Folha de S. Paulo
Sem acordo amplo, país corre risco de nova
década de ruína econômica e democrática
A gente faz umas contas a fim de ver em que
pé estarão a inflação e
os preços
da comida lá pelo fim da campanha eleitoral.
A carestia talvez acabe com alguns votos de Jair Bolsonaro, se especula.
O IPCA vai passar de 12% ao ano em abril
(está em 10,5%)? Ainda além de 8% em setembro? O dólar vai ajudar? A gente
discute se uns
décimos de porcentagem de miséria extra na vida do povo miúdo vão
fazer diferença política.
Pode ser, mas a numeralha da planilha
começa a parecer ridícula. Décimos do IPCA podem parar Bolsonaro? A isso se
reduz a conversa? Ou a discutir se tantos tipos
do centrão vão
pular da barca do inferno para a candidatura tal ou qual? Se a prensa
no Telegram pode colocar areia na máquina do ódio bolsonarista?
É assim que a oposição espera parar o tipo que, reeleito, promete lotar o Supremo com mais cúmplices, com mais desses cafonas grotescos, iletrados e adeptos de algum tipo de teocracia? São tipos que vão passar o pano jurídico capaz de nos transformar em uma espécie de Hungria misturada com Filipinas e Turquia, em convergência econômica para Serra Leoa, como disse um amigo, o "catch down" final. Talvez tenhamos militares aboletados de vez no comando do Estado e da economia, como na Venezuela ou na Putinlândia.
É gente que vai transformar o país em
território livre da traficância de armas. Os decretos bolsonaristas aumentam a
oferta. Os trabucos podem parar no arsenal de barões das favelas
feudalizadas pela milícia, fuzis que abastecem os assassinos de
Marielles e de pretos em geral. Que talvez armem batalhões de nazistas. Na
Ucrânia, se
chamaram de Batalhão Azov. E aqui? Divisão Rio das Pedras? Regimento
Adriano da Nóbrega, o miliciano e assassino condecorado e elogiado pelos
Bolsonaro?
Então é essa a expectativa política?

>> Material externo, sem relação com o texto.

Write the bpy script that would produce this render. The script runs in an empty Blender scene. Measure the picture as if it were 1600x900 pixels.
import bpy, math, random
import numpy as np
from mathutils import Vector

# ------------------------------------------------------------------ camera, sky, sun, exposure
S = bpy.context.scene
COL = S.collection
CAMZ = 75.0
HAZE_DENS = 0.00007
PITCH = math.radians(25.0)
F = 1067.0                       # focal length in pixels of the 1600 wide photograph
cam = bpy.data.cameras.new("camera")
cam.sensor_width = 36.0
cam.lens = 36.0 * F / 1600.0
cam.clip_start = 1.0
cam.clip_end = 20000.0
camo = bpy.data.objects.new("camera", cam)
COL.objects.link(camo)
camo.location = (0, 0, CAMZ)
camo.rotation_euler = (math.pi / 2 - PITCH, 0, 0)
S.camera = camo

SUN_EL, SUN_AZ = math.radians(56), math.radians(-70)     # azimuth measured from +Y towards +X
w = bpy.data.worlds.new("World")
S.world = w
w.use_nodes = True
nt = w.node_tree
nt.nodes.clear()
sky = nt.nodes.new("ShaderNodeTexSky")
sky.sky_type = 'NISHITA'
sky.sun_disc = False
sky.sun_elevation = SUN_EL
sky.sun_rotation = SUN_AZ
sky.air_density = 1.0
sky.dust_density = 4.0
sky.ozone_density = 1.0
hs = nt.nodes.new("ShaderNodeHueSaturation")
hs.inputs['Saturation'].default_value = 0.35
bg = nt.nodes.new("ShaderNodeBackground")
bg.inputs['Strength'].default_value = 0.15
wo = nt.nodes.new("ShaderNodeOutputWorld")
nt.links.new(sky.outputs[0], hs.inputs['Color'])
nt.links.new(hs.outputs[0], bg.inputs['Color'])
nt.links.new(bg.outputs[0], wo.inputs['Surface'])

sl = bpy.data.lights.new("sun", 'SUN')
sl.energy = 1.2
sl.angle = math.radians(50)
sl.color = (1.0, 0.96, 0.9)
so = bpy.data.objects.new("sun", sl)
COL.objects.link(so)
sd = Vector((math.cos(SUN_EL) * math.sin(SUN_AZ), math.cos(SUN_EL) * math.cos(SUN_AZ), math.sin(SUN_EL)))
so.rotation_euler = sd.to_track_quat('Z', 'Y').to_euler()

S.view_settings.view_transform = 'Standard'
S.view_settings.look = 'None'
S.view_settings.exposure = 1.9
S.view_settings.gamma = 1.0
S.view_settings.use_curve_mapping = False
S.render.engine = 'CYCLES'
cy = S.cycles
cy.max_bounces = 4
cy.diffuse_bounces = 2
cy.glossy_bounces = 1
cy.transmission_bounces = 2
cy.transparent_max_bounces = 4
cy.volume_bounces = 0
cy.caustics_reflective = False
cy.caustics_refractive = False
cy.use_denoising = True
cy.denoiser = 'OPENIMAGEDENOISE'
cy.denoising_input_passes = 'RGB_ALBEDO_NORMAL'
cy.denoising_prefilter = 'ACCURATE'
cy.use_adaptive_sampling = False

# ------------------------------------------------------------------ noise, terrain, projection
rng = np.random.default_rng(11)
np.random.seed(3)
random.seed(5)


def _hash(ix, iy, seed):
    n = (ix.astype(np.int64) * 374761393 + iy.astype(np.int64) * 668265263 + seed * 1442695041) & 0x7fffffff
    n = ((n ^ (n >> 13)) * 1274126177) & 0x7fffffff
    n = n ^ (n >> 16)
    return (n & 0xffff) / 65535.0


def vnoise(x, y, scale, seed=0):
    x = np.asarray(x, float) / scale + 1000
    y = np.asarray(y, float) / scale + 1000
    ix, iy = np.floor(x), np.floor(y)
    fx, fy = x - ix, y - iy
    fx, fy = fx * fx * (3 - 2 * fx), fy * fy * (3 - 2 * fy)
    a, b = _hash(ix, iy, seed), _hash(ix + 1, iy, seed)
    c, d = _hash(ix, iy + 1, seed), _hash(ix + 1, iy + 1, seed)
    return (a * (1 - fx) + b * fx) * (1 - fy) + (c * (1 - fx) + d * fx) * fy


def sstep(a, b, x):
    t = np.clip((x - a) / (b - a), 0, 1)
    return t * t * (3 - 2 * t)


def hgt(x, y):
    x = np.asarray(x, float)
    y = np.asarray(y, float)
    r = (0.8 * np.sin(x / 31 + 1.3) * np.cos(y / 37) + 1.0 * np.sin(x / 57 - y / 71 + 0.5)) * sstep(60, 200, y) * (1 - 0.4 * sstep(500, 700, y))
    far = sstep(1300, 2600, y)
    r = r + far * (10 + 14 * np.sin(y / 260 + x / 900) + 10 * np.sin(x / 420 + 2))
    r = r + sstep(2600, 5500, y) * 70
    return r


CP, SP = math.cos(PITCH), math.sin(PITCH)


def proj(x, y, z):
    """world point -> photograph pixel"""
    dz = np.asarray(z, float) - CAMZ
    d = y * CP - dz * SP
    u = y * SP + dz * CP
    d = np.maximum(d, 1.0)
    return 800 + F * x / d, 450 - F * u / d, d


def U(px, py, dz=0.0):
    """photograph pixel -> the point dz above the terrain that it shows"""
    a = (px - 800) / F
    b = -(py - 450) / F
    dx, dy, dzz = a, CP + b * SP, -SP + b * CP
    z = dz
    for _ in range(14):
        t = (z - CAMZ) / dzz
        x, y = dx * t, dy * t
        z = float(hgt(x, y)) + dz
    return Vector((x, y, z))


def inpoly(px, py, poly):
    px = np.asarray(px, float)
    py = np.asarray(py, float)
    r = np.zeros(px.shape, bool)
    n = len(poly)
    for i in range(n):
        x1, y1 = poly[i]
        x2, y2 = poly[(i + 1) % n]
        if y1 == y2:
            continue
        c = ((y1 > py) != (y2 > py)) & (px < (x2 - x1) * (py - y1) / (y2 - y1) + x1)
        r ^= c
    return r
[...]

Um
Boletim Focus com estimativas econômicas pioradas vai parar o esquemão que
patrocina ou incentiva o agro ogro, a grilagem, o garimpo e as facções
criminosas?
Essa é a malta que quer arrasar a Amazônia
até um ponto sem volta e matar ou empestear o que restou dos indígenas. Vão
dizimar a floresta até que a chuva pare de cair, de Rondônia até o Paraná. Até
que São Paulo torre de sede. Até que os cerrados da soja passem a produzir
apenas poeira, como o Saara, que por vezes despeja pó laranja sobre a Suíça. Se
pelo menos fôssemos a Suíça.
Peste, promessa de golpe, mentira,
indecência, rachadinha ou inflação não bastaram para mudar a ideia do terço do
país que ainda prefere reeleger Bolsonaro. É possível que muitos nem se
importem com o Bolsolão do MEC, o escândalo dos vendilhões do templo
recomendados pelo presidente.
A oposição ou, vá lá, os candidatos que
querem a cadeira de Bolsonaro, se comporta como se vivêssemos em um "país
normal", com "instituições funcionando", como dizem politólogos
colaboracionistas. Ocupam-se de suas campanhazinhas.
Ainda que tenham a gloriazinha da vitória,
no governo precisarão de um acordo nacional a fim de evitar que o país entre na
segunda década de ruína econômica, o que poderia redundar em tumultos e ataques
mais bem-sucedidos contra a democracia.
Ter um projeto de mudança viável, na
verdade de mera reconstrução, depende de acordo amplo; depende da recusa da
besteirada econômica demagógica e da avacalhação da democracia que provocaram
este desastre.
Propaganda e sorte até podem vencer a
eleição. Mas não haverá governo sem acordo e mudanças profundas, dessas de
deixar a esquerda perplexa e a direita indignada, como disse um outro picareta
criminoso que a elite gostou de levar ao poder.